AMTSO (the Anti-Malware Testing Standards Organization) has published its review analysis of the Endpoint Security Test that was published by NSS Labs on September 8, 2009.

The Review Analysis published on March 17, 2010 compared AMTSO’s Fundamental Principles of Testing to the NSS Labs report and found that it doesn’t comply with two of the nine AMTSO Principles:

  • Principle 6 “Testing methodology must be consistent with the testing purpose”
  • Principle 7 “The conclusions of the test must be based on the test results”.

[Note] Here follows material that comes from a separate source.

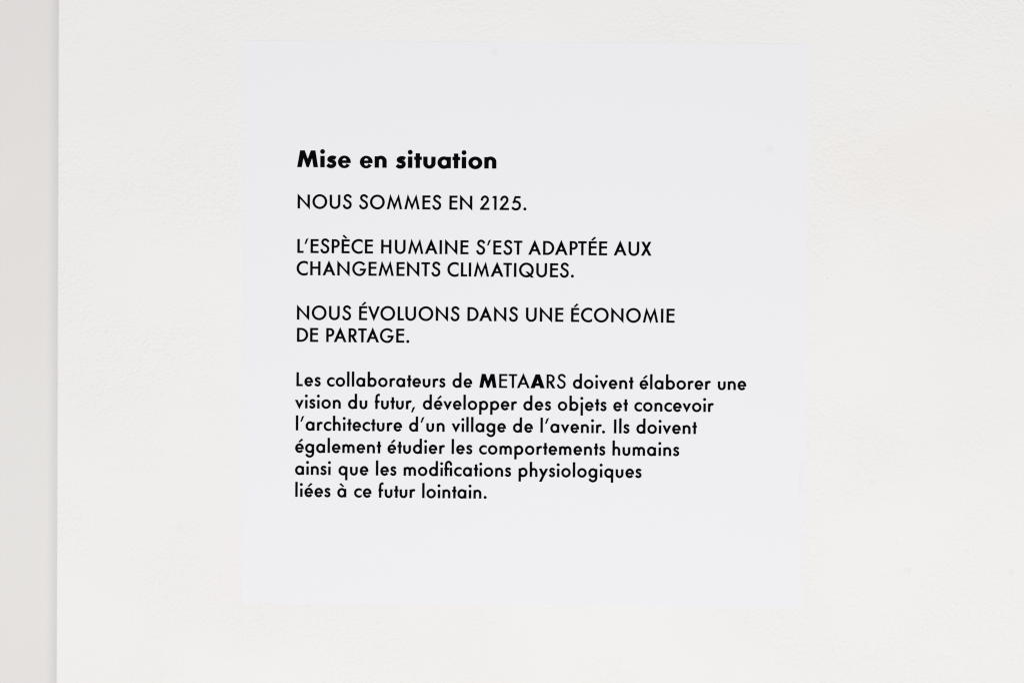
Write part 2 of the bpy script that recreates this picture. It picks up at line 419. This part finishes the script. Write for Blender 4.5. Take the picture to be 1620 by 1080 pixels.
_cache = {}
def glyph(style, ch):
    k = (style, ch)
    if k not in _cache:
        sh, w, l, r = {'r': REG, 'b': BOLD, 'l': LIGHT, 'B': BOLD}[style][ch]
        V, Tt = glyph_mesh(sh)
        s = 175/211 if style == 'B' else 1
        _cache[k] = (V*s, Tt, w*s, l*s, r*s)
    return _cache[k]

UNIT = 0.0556                 # millimetres per letter unit
INK = T + 0.06*MM
def set_line(name, z, words, parent, style='r'):
    V, Fc = [], []
    for text, xa, xb in words:
        items = []; st = style; 
        it = iter(text)
        for ch in it:
            if ch == '*': items.append(('B', next(it)))
            elif ch == '~': items.append(('l', next(it)))
            else: items.append((st, ch))
        pos = []; x = 0
        for i, (s, ch) in enumerate(items):
            _, _, w, l, r = glyph(s, ch)
            if i:
                x += glyph(*items[i-1])[4] + l + KERN.get(items[i-1][1]+ch, 0)
            pos.append(x); x += w
        ex = ((xb-xa)/UNIT - x)/max(1, len(items)-1)
        print('fit %-16s extra %.1f' % (text, ex))
        for i, (s, ch) in enumerate(items):
            gv, gt, w, l, r = glyph(s, ch)
            n0 = len(V)
            V += [((xa + (px + pos[i] + ex*i)*UNIT)*MM, -INK, (z + py*UNIT)*MM) for px, py in gv]
            Fc += [tuple(n0+q for q in t) for t in gt]
    me = bpy.data.meshes.new(name); me.from_pydata(V, [], Fc); me.update()
    return link(name, me, M_ink, parent)

def paragraph():
    e = bpy.data.objects.new('paragraph', None); COL.objects.link(e); e.parent = sheet
    e.empty_display_size = 0.01
    return e
Z = lambda k: 81.05 - 15.785*k
set_line('heading', 110.35, [('Mise', -161.97, -124.05), ('en', -117.44, -98.52), ('situation', -91.68, -20.58)], sheet, 'b')
p1 = paragraph()
set_line('text_line', Z(0), [('NOUS', -161.52, -123.18), ('SOMMES', -117.79, -59.56), ('EN', -53.54, -37.45), ('2125.', -31.61, 0.99)], p1)
p2 = paragraph()
set_line('text_line', Z(2), [('L’ESPÈCE', -161.52, -107.86), ('HUMAINE', -101.87, -39.9), ('S’EST', -34.28, -1.62), ('ADAPTÉE', 2.79, 58.64), ('AUX', 63.49, 90.05)], p2)
set_line('text_line', Z(3), [('CHANGEMENTS', -161.96, -59.79), ('CLIMATIQUES.', -54.62, 35.13)], p2)
p3 = paragraph()
set_line('text_line', Z(5), [('NOUS', -161.51, -123.12), ('ÉVOLUONS', -117.26, -45.92), ('DANS', -40.09, -4.41), ('UNE', 1.52, 27.95), ('ÉCONOMIE', 33.61, 106.95)], p3)
set_line('text_line', Z(6), [('DE', -161.41, -146.49), ('PARTAGE.', -140.54, -81.54)], p3)
p4 = paragraph()
set_line('text_line', Z(8), [('Les', -161.59, -144.5), ('collaborateurs', -139.9, -55.64), ('de', -50.46, -36.55), ('*M~E~T~A*A~R~S', -31.28, 30.08), ('doivent', 35.25, 78.18), ('élaborer', 82.72, 133.2), ('une', 138.32, 158.25)], p4)
set_line('text_line', Z(9), [('vision', -162.53, -130.06), ('du', -124.78, -111.12), ('futur,', -105.67, -77.1), ('développer', -71.47, -4.47), ('des', 0.12, 19.7), ('objets', 24.73, 59.18), ('et', 64.17, 74.38), ('concevoir', 79.14, 135.43)], p4)
set_line('text_line', Z(10), [('l’architecture', -161.85, -86.27), ('d’un', -81.17, -55.9), ('village', -50.76, -12.3), ('de', -7.13, 6.92), ('l’avenir.', 12.5, 58.3), ('Ils', 64.82, 75.65), ('doivent', 80.69, 123.52)], p4)
set_line('text_line', Z(11), [('également', -162.26, -101.08), ('étudier', -96.35, -55.55), ('les', -50.64, -36.09), ('comportements', -31.09, 58.62), ('humains', 63.88, 111.18)], p4)
set_line('text_line', Z(12), [('ainsi', -162.25, -136.84), ('que', -131.24, -110.08), ('les', -104.54, -90.1), ('modiﬁcations', -84.74, -8.35), ('physiologiques', -2.81, 84.54)], p4)
set_line('text_line', Z(13), [('liées', -161.98, -137.01), ('à', -132.0, -125.46), ('ce', -120.0, -107.77), ('futur', -102.62, -76.46), ('lointain.', -71.41, -25.59)], p4)

scene.cycles.pixel_filter_type = 'BLACKMAN_HARRIS'
scene.cycles.filter_width = 1.15
scene.cycles.use_denoising = True
scene.cycles.max_bounces = 8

The stated purpose of the test was only to determine the protection of the products tested against socially-engineered malware. It did not consider other layers of protection, so the conclusion in the Executive Summary of the report – “Products that earn a caution rating from NSS Labs should not be short-listed or renewed” – is unprofessional and misleading. As the Review Analysis report states:

“This is clearly a conclusion that you can't make out of the detection for socially-engineered malware only, as the products have other layers of protection that the test did not evaluate.”

This conclusion was supported and clarified in AMTSO’s answer to a supplementary question:

“Does the interpretation of the results follow logically from the data as presented? – No. As above, the conclusion is too general in its recommendations and condemnations, considering that only a portion of each product's functionality was tested.”

AMTSO does not currently undertake to verify the test samples used in tests that it reviews. Nor has ESET been able to obtain any of the samples used in this test from NSS. We are thus unable to verify exactly what samples were used, let alone their quality, relevance and representativeness in terms of how they were selected. This evasiveness on the tester’s part in itself casts doubts on the test’s openness and transparency according to AMTSO Principle 3. AMTSO’s Review Analysis Committee was not able to agree unanimously on whether the test was compliant with this Principle.

NSS Labs is no longer a member of the Anti-Malware Testing Standards Organization, and so no longer has a representative on the Review Analysis Board.